Ivan Moravec gives piano an almost human voice
Czech musician's hands draw long notes that don't sound percussive
If I were restricted to attending only one concert in Kansas City this season, the choice would be easy: the recital Ivan Moravec will play at 8 p.m. Friday at the Folly Theater.
The 65-year-old Czech pianist isn't exactly a household word. He doesn't get the press and record store play routine for the likes of Alfred Brendel and Murray Perahia. For years Communist travel restrictions inhibited his concertizing abroad.
But among connoisseurs of pianism, Moravec (pronounced "MORE-uh-vets") has been something of a cult figure since the 1960s, when he made a series of ravishingly beautiful recordings for the now-defunct Connoisseur Society label.
Now reissued on a pair of Nonesuch CDs, Moravec's survey of the Chopin nocturnes “has been justly regarded as one of the great Chopin recordings of all time,” writes Don Manildi, head of the International Piano Archives at the University of Maryland. The VAI and Vox labels have reissued other landmark Moravec recordings of music by Chopin, Mozart, Beethoven, Brahms. Franck, Debussy and Ravel, and, more recently, Dorian has recorded him in Chopin and Schumann.
The last time Moravec played in Kansas City, two years ago, his Chopin reduced at least one hearer to tears. “It was playing that seemed from another world,” The Kansas City Star review opined, “deliriously unpredictable, every note suffused with magic, innocent of routine or rule-book expressivity.”
Chopin is on the program for Moravec's return this week - the B flat minor Sonata (which, unfortunately, Moravec never has recorded). Completing the program, presented by the Friends of Chamber Music, will be Franck's Prelude, Chorale and Fugue, Debussy's Estampes and Leos Janacek's In the Mist.
Apart from a brief sojourn in London, shortly after the Communist takeover of Czechoslovakia, Moravec has made his home in his native Prague. His first love was, and is, opera - which should be no surprise, given the rich, singing tone of his piano playing.
“The human voice has the most possibilities of shadings and personal expression,” Moravec says by phone from a New England stopover, his English capable but richly accented. “I'm always trying for that with the piano, and hoping for instruments with a longer sound - that's what makes the legato possible.”
Indeed, in Moravec's hands, the piano seems the utter antithesis of a percussion instrument. Notes aren't so much struck as set aglow. And tonal color is a real priority.
“I think it's a deep desire somewhere in me,” he says. “I hear the music with many colors. I don't imagine green or rose, but nuances of sound. The more richly I can modulate a melody, the happier I am.”
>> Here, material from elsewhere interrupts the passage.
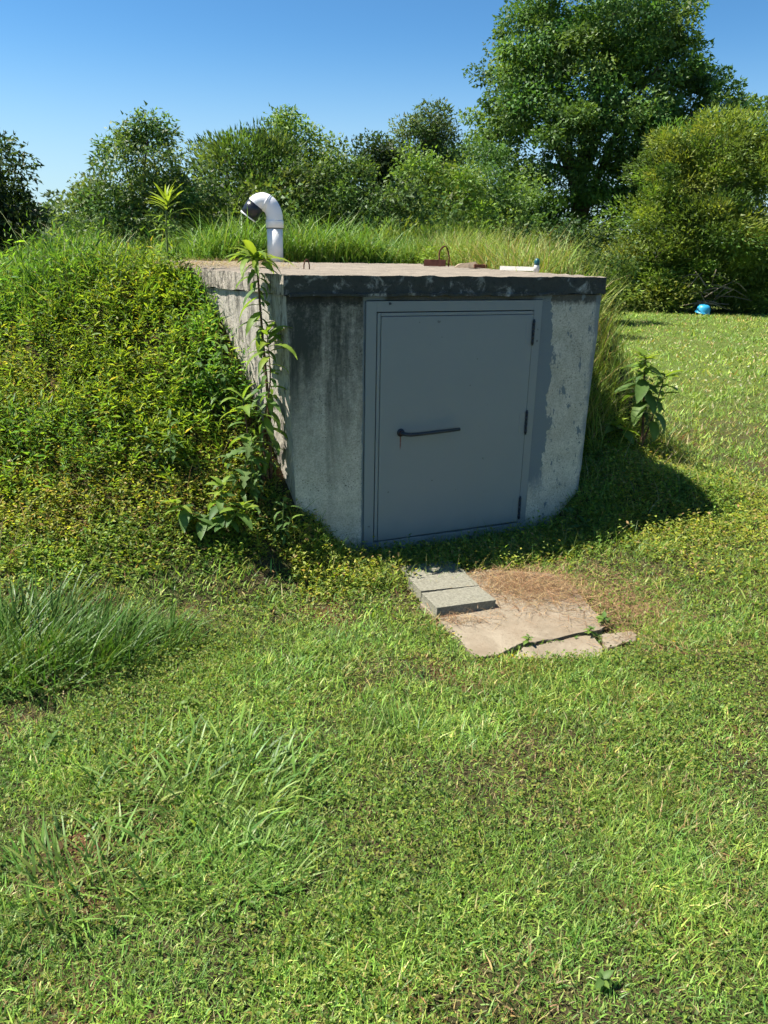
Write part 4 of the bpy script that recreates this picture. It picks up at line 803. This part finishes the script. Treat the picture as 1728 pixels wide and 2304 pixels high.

That Moravec is playing at all is almost a miracle. At age 18, while ice-skating, he fell and suffered a spinal injury that kept him away from the piano for five years. For a time it looked as though he might never play again.
“It looked very bad,” he recalls. “It was a test, the hardest of my life. But since I was young, it somehow came back together.”
Once Moravec began concertizing, after World War II, he had to endure that plague on many another great artist from behind what used to be called the Iron Curtain: travel restrictions.
“The authorities took my passport two or three times during the Communist regime.” he says. “I lost many wonderful tours through the inability to go there, and the concert societies didn't want to risk other cancellations.”
Much as it may have dampened his international career, however, the restriction on travel wasn't entirely a curse.
“In the sense of going deeper into music and life - in that sense it was almost a blessing,” Moravec says. “An easy life doesn't necessarily produce a deep artist.”
Moravec studied at the Prague Conservatory and Academy and took some lessons in Italy with Arturo Benedetti Michelangeli, another legendary poet of the piano. But from the beginning, he also learned from recordings; he names Rachmaninoff, Lipatti, Gieseking and Michelangeli as artists he particularly admired.
What about Cortot, whose richly nuanced Chopin is perhaps the closest to Moravec's?
“Oh, yes,” Moravec says. “His (Chopin) B flat minor Sonata is one of my greatest favorites. He combines a manly feeling - very deep, manly feeling, not cheap or sentimental - with some sort of heroic sound. I think that if there were more people who played Chopin like Cortot, the cult of Chopin would be even greater than it is.”